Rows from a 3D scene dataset
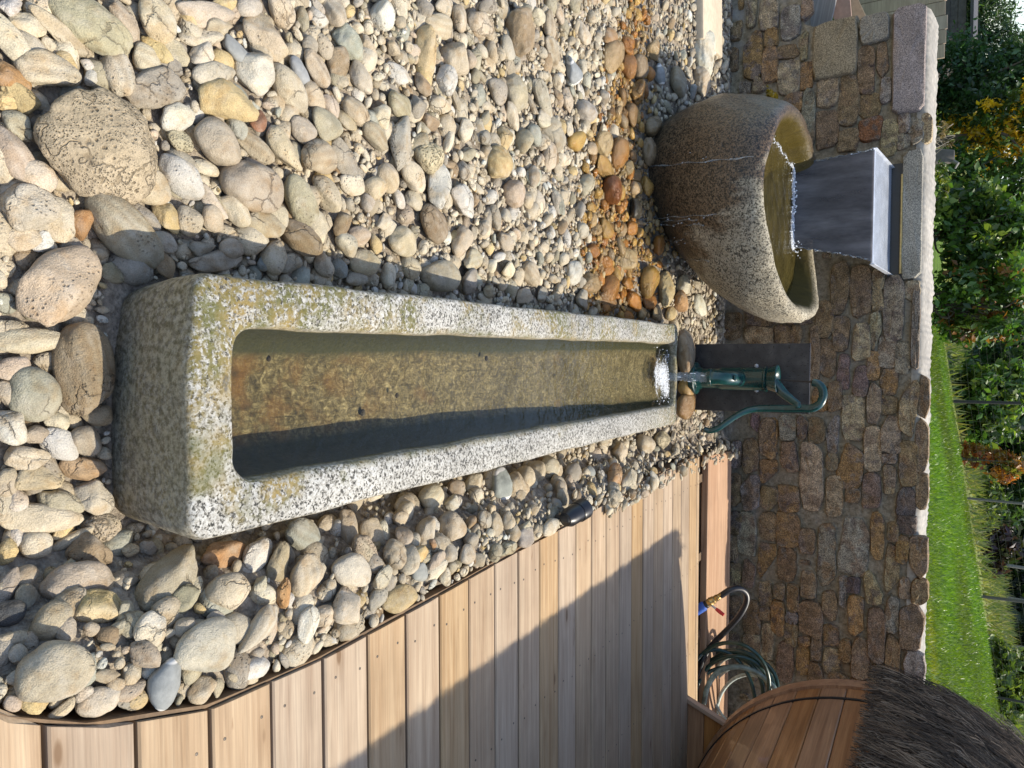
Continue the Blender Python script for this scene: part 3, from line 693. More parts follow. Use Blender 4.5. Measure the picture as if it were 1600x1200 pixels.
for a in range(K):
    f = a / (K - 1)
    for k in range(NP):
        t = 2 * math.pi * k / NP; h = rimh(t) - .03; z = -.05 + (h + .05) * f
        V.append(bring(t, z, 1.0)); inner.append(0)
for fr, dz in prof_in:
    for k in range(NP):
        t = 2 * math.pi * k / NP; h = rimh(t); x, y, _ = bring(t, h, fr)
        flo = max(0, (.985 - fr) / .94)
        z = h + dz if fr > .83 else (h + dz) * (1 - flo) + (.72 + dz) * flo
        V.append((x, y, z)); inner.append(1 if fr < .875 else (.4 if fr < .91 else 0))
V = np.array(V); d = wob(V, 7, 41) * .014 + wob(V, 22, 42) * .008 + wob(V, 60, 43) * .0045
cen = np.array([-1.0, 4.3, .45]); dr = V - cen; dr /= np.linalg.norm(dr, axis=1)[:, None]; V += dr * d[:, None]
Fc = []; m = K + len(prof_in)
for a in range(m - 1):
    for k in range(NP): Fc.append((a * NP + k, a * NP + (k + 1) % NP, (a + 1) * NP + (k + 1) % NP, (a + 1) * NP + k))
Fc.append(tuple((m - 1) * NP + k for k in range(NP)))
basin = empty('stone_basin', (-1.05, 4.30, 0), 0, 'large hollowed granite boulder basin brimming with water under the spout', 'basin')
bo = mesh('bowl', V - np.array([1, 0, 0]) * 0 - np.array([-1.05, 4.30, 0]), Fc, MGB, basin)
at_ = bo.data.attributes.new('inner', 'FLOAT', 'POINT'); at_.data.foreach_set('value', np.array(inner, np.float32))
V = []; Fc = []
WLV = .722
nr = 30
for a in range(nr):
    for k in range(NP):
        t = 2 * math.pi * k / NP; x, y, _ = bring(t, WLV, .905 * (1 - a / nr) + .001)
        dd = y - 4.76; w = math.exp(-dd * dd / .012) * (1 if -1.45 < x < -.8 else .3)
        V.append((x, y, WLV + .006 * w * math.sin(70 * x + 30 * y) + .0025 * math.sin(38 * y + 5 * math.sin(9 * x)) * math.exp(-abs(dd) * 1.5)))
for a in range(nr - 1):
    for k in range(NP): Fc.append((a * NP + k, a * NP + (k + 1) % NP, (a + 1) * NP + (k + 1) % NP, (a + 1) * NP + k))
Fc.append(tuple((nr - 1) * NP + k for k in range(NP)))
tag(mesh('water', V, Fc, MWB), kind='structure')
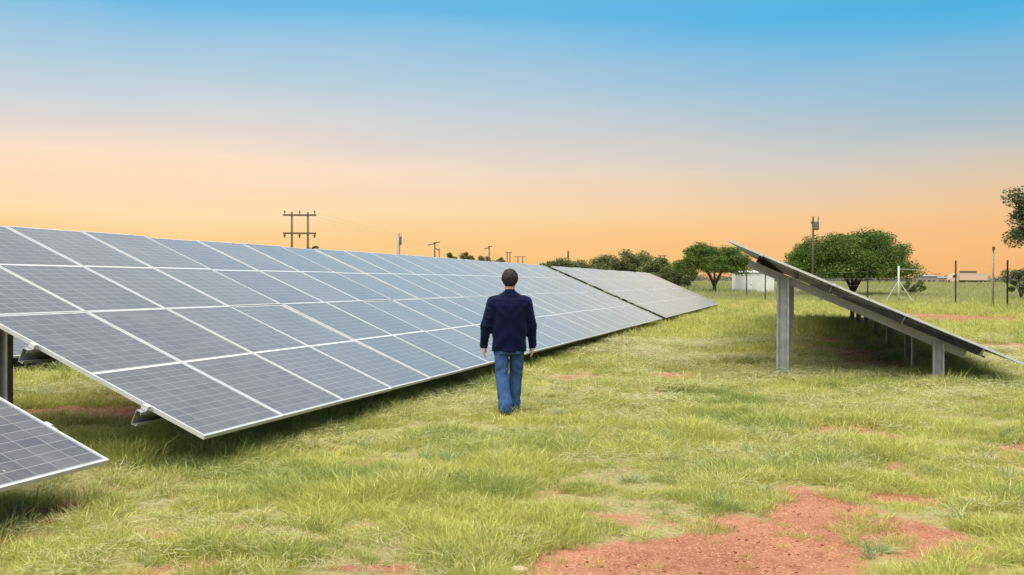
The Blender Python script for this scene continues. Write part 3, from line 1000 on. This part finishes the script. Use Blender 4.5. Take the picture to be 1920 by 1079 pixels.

▶ YOUR INSTRUCTIONS
Retype every record above exactly as written, but leave out the pictures.

▶ COMPLETE OUTPUT
Continue the Blender Python script for this scene: part 3, from line 693. More parts follow. Use Blender 4.5. Measure the picture as if it were 1600x1200 pixels.
for a in range(K):
    f = a / (K - 1)
    for k in range(NP):
        t = 2 * math.pi * k / NP; h = rimh(t) - .03; z = -.05 + (h + .05) * f
        V.append(bring(t, z, 1.0)); inner.append(0)
for fr, dz in prof_in:
    for k in range(NP):
        t = 2 * math.pi * k / NP; h = rimh(t); x, y, _ = bring(t, h, fr)
        flo = max(0, (.985 - fr) / .94)
        z = h + dz if fr > .83 else (h + dz) * (1 - flo) + (.72 + dz) * flo
        V.append((x, y, z)); inner.append(1 if fr < .875 else (.4 if fr < .91 else 0))
V = np.array(V); d = wob(V, 7, 41) * .014 + wob(V, 22, 42) * .008 + wob(V, 60, 43) * .0045
cen = np.array([-1.0, 4.3, .45]); dr = V - cen; dr /= np.linalg.norm(dr, axis=1)[:, None]; V += dr * d[:, None]
Fc = []; m = K + len(prof_in)
for a in range(m - 1):
    for k in range(NP): Fc.append((a * NP + k, a * NP + (k + 1) % NP, (a + 1) * NP + (k + 1) % NP, (a + 1) * NP + k))
Fc.append(tuple((m - 1) * NP + k for k in range(NP)))
basin = empty('stone_basin', (-1.05, 4.30, 0), 0, 'large hollowed granite boulder basin brimming with water under the spout', 'basin')
bo = mesh('bowl', V - np.array([1, 0, 0]) * 0 - np.array([-1.05, 4.30, 0]), Fc, MGB, basin)
at_ = bo.data.attributes.new('inner', 'FLOAT', 'POINT'); at_.data.foreach_set('value', np.array(inner, np.float32))
V = []; Fc = []
WLV = .722
nr = 30
for a in range(nr):
    for k in range(NP):
        t = 2 * math.pi * k / NP; x, y, _ = bring(t, WLV, .905 * (1 - a / nr) + .001)
        dd = y - 4.76; w = math.exp(-dd * dd / .012) * (1 if -1.45 < x < -.8 else .3)
        V.append((x, y, WLV + .006 * w * math.sin(70 * x + 30 * y) + .0025 * math.sin(38 * y + 5 * math.sin(9 * x)) * math.exp(-abs(dd) * 1.5)))
for a in range(nr - 1):
    for k in range(NP): Fc.append((a * NP + k, a * NP + (k + 1) % NP, (a + 1) * NP + (k + 1) % NP, (a + 1) * NP + k))
Fc.append(tuple((nr - 1) * NP + k for k in range(NP)))
tag(mesh('water', V, Fc, MWB), kind='structure')
The Blender Python script for this scene continues. Write part 3, from line 1000 on. This part finishes the script. Use Blender 4.5. Take the picture to be 1920 by 1079 pixels.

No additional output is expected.